When you learn to be resourceful, you can become a better innovator
When you are working on projects with absolutely no budgets to back them, you find ways to become very resourceful. This isn’t a new idea. Working under restrictions has long been the method of success for many artists, so why not use that to your advantage? More money, more problems?

You are not that special.
I often look myself in the mirror and wonder: “when did your skills become worth upwards of $200/ hour?” Professionals raise rates gradually over time as they gain more experience. It is a fact and an expectation. I would argue, though, that this rate inflation is not actually a result of an increase in value, but instead a genuine decrease in inspiration. As time goes on, we get tainted, and we need money as an incentive, but does it actually make us happier? That’s up to you to decide, but next time you look at yourself in the mirror, remember that you aren’t that special, and you aren’t too good to help someone out at low or no cost.

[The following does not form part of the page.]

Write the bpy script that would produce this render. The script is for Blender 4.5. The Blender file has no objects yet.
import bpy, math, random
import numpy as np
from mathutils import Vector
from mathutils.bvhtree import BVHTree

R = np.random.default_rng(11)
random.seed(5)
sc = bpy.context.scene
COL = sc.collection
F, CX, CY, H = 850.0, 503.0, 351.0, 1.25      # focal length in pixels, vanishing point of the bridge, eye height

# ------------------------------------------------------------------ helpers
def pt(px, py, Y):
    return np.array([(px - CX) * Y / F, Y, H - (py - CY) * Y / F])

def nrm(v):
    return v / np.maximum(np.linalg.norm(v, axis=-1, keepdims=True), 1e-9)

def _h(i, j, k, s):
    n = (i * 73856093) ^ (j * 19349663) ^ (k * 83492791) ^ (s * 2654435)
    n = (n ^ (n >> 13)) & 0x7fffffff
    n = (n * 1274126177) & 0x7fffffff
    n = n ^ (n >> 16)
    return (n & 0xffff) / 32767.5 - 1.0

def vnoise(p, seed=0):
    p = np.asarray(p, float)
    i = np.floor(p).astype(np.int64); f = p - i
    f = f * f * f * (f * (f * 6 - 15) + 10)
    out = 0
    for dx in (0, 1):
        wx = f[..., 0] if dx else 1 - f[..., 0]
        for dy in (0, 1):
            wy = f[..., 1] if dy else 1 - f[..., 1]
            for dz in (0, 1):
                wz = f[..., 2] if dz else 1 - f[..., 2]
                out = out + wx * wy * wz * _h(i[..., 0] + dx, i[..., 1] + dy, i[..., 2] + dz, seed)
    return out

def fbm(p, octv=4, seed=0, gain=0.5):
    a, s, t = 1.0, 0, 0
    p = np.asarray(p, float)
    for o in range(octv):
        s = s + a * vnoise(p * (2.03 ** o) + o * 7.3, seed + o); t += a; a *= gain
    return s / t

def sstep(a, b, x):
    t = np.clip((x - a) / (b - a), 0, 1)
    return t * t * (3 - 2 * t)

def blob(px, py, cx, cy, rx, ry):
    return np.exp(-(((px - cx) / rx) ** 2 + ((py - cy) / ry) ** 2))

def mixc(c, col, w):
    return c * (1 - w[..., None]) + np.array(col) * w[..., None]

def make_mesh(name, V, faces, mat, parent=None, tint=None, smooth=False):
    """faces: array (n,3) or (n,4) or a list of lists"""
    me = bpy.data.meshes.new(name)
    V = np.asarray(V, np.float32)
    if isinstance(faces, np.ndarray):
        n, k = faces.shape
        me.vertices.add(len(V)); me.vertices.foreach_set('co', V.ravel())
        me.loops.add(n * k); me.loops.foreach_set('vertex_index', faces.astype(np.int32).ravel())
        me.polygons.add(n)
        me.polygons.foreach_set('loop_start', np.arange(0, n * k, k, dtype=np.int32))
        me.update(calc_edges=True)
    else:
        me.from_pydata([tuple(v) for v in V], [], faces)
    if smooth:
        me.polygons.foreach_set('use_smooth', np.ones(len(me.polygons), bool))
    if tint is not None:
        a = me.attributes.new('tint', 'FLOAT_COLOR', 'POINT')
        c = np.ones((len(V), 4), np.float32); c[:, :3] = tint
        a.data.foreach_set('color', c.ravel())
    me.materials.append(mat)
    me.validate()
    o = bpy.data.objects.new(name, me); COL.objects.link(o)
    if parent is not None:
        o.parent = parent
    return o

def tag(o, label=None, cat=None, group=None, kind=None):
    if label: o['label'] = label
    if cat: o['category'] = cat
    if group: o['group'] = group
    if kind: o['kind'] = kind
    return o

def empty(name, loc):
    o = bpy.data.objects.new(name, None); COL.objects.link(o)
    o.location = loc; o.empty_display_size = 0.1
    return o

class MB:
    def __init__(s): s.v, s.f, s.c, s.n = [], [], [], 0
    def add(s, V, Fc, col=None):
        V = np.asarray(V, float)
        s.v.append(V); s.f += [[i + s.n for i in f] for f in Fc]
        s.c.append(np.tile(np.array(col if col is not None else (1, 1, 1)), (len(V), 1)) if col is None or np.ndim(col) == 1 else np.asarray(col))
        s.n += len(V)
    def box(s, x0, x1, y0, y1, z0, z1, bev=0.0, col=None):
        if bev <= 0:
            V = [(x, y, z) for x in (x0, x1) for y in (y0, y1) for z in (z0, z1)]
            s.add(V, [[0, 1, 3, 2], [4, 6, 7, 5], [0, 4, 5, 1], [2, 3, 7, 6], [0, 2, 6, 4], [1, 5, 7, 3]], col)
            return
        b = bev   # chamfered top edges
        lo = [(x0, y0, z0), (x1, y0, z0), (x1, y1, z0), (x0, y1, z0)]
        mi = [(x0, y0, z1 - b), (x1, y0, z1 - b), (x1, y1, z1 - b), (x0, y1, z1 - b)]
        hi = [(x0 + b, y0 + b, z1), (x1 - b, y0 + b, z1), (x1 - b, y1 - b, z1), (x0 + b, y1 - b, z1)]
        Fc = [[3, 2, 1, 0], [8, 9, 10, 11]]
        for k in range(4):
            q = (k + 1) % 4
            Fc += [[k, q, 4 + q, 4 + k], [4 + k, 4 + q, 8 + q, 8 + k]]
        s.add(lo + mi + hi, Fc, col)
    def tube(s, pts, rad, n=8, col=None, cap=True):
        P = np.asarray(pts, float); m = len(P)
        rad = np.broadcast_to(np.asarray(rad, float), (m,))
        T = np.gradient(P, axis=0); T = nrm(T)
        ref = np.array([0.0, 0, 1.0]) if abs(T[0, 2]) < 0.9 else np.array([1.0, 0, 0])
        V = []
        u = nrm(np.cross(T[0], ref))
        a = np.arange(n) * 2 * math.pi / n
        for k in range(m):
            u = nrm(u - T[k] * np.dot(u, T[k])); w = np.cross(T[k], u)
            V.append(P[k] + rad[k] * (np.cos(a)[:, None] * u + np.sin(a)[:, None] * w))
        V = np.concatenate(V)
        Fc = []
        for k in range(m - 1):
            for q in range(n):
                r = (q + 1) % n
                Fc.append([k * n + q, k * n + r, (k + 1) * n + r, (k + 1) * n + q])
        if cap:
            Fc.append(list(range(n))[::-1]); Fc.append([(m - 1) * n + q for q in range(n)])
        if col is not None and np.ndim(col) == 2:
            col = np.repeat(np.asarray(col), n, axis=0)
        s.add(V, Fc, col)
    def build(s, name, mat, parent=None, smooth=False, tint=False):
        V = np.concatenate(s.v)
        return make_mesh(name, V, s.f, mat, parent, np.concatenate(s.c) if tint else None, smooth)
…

Try it!

Social impact is on a treadmill. Not because innovation is weakening, but because things are far too expensive. Far too much of an organizational budget is being handed over to people that are just like me. Far too little of an organization’s budget is allocated toward making impact. If every business in the world gave half of their work away for free, we could allow humanity, and the progress toward actual change, to get off of that treadmill and run. Join me in a commitment to give half of your work away for free, and discover what that means to you.